Athlete of the month: Cole Paplham

Matthew Harvey, Multimedia Manager

When asking assistant baseball coach Zach Stuart for his recommendation for player of the month, there was little hesitation before he made a choice. “You’ll want to talk to that kid over there,” he said, pointing across the gym to a stalky figure in a black shirt, fitting his hand with a mitt preparing for practice. “That’s Cole,” he added.
From as far back as freshman pitcher Cole Paplham could remember, he’s been infatuated with the game of baseball. He recalls his upbringing in Wisconsin, where he picked up T-ball in 1st grade, the first time he seriously tried out a sport.
“Once I got to little league, I was pretty dominant as a pitcher,” he said. “I fell in love with the game from way back then.”
Paplham attended Denmark high school, just outside of Green Bay, where was a two-way player, moving around the field from shortstop, to outfielding. For Cole, though, becoming a pitcher was the only true fit. “Even as a kid I was obsessed with pitching,” he said. “My favorite team was always the Brewers, but when it comes to watching pitchers, there’s a beauty in it no matter the team.”
Despite his affinity for pitching, Cole was viable in his out-fielding positions as well. He was named to the All-Conference first team for it his senior year. “I knew after high school that those days of playing a bunch of different positions and playing two-way were over,” he said. “I had talked to a few guys from Lake Land and they were telling me just how difficult it was.”
It also didn’t help that he was fresh off recovery from an intercostal muscle injury from early in his senior year.
“It was our first conference game that year, and I had to sit out most of the season,” he said.
Though the injury kept him off the field, it didn’t remove him from the eye of recruiters; in the state of Wisconsin, Cole ended his career ranked 16th amongst right-handed pitchers, and in the top 50 players overall according to baseball scouting organization Perfect Game.
“Since I was a kid, I knew I was going to play college baseball,” he said. “I was looking at about seven different schools, but after my visit to Lake Land, it felt like the most natural fit for me.”
When Cole and I met for our conversation he was dressed for a training session rather than an interview. He was decked head to toe in athletic gear as he’s not one to be caught unprepared for the gym.

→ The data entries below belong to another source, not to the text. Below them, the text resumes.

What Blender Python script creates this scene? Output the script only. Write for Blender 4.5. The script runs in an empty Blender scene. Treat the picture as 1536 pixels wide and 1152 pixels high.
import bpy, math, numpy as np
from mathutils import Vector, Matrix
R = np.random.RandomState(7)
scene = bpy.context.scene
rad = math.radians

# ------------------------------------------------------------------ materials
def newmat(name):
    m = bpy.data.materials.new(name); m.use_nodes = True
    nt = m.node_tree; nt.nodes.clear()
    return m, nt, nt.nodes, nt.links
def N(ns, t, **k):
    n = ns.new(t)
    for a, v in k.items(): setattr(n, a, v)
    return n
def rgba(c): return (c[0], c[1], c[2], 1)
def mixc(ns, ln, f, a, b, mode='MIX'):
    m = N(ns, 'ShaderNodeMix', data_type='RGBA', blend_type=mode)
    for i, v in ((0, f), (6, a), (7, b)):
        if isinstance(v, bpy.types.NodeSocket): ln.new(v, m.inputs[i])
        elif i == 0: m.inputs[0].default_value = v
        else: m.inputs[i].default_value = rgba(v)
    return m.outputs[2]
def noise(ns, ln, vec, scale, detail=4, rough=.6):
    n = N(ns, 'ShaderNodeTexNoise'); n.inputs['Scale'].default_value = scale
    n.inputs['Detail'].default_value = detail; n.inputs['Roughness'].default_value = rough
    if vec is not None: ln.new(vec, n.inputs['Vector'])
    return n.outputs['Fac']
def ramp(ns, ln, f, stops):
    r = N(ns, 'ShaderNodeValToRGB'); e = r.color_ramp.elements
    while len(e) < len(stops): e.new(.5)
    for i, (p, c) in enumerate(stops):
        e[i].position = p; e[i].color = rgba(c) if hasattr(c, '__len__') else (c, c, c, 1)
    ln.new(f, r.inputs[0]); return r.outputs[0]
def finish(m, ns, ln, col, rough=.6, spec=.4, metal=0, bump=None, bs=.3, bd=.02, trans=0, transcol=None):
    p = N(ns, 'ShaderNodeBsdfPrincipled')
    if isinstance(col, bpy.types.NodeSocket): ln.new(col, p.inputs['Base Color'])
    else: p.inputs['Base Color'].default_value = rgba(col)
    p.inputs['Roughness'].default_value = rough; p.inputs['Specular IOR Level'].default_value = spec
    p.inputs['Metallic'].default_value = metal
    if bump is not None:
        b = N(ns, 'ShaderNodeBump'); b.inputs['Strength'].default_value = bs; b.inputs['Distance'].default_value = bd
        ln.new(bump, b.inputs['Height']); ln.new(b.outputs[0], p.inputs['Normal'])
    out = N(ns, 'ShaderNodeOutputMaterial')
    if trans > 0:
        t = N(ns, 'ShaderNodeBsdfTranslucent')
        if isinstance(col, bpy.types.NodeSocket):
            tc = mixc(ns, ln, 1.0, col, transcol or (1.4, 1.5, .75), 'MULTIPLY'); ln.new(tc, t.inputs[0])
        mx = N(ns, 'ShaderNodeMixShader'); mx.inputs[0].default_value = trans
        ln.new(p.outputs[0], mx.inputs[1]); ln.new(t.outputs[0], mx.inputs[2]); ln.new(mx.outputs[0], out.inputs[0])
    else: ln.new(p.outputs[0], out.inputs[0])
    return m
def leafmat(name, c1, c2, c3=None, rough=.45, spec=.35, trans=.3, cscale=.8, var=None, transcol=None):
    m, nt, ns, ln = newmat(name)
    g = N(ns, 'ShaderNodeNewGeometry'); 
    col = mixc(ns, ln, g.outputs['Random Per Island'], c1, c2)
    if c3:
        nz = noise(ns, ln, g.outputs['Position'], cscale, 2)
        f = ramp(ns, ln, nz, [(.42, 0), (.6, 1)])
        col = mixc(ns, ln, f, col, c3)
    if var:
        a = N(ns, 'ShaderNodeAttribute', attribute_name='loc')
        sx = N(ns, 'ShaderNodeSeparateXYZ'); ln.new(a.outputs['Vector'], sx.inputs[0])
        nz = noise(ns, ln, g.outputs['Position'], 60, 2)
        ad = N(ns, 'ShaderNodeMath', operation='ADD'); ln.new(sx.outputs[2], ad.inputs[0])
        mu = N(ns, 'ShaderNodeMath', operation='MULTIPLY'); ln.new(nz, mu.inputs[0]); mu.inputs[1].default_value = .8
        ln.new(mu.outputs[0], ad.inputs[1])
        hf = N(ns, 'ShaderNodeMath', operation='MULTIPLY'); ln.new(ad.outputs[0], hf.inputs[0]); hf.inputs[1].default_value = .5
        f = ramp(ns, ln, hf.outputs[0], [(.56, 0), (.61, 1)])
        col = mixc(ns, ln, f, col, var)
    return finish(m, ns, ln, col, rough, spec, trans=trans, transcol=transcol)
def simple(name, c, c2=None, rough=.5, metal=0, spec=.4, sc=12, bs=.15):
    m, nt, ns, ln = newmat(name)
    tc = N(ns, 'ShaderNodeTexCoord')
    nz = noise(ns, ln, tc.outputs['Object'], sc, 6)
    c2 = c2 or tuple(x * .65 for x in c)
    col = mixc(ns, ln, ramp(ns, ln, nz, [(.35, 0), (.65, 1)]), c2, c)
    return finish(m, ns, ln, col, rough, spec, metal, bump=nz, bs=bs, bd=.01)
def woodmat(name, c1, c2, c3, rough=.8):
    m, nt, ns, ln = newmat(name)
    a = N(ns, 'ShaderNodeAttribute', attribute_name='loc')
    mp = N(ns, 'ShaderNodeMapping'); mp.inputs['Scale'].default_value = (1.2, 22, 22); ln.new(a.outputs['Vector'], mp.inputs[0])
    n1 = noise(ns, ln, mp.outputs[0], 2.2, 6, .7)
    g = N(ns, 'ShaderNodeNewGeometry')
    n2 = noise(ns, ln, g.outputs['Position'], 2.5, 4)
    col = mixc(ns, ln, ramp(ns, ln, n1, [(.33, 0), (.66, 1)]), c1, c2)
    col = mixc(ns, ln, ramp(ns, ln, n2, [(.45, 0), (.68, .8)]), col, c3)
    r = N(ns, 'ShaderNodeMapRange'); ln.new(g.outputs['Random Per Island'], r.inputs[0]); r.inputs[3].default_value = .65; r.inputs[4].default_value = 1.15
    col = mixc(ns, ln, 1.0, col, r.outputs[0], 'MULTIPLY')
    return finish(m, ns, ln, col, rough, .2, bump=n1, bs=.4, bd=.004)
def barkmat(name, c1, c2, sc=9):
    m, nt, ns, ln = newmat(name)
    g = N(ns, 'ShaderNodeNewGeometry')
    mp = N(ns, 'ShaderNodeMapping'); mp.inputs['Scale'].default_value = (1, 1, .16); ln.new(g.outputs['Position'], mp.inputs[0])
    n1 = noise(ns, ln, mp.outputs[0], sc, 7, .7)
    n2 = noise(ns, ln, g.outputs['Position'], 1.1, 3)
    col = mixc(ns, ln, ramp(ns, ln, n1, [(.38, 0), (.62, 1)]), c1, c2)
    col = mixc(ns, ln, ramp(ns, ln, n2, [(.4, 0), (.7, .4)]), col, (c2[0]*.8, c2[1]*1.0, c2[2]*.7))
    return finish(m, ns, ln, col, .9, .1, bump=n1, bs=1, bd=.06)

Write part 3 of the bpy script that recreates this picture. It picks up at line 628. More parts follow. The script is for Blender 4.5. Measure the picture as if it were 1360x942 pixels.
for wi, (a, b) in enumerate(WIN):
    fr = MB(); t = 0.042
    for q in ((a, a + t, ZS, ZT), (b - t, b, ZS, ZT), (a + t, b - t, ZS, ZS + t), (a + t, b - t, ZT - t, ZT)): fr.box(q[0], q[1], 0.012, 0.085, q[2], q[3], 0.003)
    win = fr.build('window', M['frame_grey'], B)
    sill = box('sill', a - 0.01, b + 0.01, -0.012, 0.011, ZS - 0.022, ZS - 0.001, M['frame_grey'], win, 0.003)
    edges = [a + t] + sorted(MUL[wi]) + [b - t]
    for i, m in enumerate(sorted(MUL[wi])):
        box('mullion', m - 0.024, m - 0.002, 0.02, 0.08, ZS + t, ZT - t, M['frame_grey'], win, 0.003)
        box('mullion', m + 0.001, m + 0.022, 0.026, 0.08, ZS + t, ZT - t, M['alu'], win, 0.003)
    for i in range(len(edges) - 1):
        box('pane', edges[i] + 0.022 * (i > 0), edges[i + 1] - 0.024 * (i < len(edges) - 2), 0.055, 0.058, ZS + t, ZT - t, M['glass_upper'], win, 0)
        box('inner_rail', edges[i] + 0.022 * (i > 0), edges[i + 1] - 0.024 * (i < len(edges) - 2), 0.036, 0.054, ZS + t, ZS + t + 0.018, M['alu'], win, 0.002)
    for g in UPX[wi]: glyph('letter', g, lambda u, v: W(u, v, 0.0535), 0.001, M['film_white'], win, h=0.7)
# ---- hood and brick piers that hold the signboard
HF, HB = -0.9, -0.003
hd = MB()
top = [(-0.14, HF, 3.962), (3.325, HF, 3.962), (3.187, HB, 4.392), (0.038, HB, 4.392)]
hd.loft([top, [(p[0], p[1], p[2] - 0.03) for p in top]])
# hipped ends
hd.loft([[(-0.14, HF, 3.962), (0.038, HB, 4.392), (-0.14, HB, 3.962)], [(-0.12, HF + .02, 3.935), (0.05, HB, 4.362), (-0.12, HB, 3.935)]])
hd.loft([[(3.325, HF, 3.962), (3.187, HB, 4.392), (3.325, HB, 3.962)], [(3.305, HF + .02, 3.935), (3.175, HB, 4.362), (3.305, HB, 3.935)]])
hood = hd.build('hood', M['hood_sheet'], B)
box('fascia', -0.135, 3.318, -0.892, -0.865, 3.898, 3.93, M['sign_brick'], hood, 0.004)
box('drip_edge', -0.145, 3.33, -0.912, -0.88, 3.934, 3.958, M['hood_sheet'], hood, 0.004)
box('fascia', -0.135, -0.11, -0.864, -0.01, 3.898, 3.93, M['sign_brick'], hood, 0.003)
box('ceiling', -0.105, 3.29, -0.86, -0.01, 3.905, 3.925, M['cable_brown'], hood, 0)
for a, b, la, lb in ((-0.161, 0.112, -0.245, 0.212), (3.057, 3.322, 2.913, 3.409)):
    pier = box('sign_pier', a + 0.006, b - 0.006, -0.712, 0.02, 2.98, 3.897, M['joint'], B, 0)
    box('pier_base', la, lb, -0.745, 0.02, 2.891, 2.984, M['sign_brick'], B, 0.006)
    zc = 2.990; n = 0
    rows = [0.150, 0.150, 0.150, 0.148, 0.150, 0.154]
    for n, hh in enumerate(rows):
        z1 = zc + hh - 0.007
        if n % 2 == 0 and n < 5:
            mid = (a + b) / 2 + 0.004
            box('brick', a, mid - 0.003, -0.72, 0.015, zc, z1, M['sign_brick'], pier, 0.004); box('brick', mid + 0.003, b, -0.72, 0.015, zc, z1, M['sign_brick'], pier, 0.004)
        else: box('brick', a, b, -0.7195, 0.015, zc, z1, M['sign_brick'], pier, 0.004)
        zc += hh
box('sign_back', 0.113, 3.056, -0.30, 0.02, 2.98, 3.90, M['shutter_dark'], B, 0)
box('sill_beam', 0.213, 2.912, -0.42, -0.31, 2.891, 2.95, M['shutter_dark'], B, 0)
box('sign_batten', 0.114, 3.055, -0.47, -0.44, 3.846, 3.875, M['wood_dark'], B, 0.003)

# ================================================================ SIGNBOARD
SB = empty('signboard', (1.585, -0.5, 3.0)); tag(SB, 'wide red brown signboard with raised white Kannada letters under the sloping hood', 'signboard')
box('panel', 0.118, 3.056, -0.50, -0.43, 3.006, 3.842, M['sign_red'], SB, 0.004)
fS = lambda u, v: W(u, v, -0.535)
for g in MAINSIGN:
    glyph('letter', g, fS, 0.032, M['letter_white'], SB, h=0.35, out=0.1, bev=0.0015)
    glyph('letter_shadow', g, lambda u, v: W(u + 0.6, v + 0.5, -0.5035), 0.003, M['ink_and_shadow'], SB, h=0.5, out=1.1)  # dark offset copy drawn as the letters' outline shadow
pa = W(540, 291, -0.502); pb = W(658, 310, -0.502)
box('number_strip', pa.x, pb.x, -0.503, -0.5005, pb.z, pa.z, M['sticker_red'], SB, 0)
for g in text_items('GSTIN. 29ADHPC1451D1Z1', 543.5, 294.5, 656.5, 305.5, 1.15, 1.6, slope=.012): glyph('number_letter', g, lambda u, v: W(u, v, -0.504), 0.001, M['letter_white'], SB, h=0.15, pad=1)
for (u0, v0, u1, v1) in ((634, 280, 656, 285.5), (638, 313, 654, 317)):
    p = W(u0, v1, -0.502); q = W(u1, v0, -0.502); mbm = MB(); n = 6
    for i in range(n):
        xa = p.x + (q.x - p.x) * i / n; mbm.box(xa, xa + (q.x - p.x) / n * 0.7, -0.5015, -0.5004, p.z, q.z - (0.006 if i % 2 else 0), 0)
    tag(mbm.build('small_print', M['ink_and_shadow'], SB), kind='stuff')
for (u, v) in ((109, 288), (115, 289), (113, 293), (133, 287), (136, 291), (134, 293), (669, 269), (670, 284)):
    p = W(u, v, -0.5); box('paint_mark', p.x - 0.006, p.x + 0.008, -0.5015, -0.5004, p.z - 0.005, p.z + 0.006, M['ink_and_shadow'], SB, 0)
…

“I spend about an hour or two a day throwing bullpens, or flat grounds,” he said.
“Even on days when coach said we have an off day, I get outside and practice with Puckett.” Sophomore Brandon Puckett is a lefty pitcher from St. Anthony high school in Effingham. “Even though we’re on opposite hands, we’re able to help each other out quite a bit. We really get after it.”
The training is already paying dividends for Paplham— within a semester of college he’s increased his max fast ball speed from 84 to 90 mph. He names his curveball his best pitch and Coach Stuart as his secret weapon on the field.
“There are times when I know what pitch is going to strike a hitter out, but for the most part I trust coach Stu’s call.”
It’s easy to measure Paplham’s physical improvements as a pitcher, but the biggest hurdle he’s overcome comes from within.
“If I had to name one thing that I’ve been able to improve on since starting my career here, it would have to be my attitude on the field,” he said. “It was something that even my brothers struggled with so I guess it’s in my blood, but Coach Jackson has done a lot to help me keep a clear head on the field.”
The strategies head coach Bill Jackson has implored have even helped Paplham better himself off the court. His mantra of “the past is the past, there’s nothing you can do to change it,” is simple, but sobering. “There are times where I might not do so great on an assignment, but I think back to those things and I’m able to prepare myself to do better moving forward.”
Paplham’s mental improvements, he thinks, will be an asset to the team moving forward. “We’re in the games every time, we just have to close them out better,” he said. “Going into conference play, I think the coaches feel better trusting me to come in and throw some pitches that will win games for us when we need it.”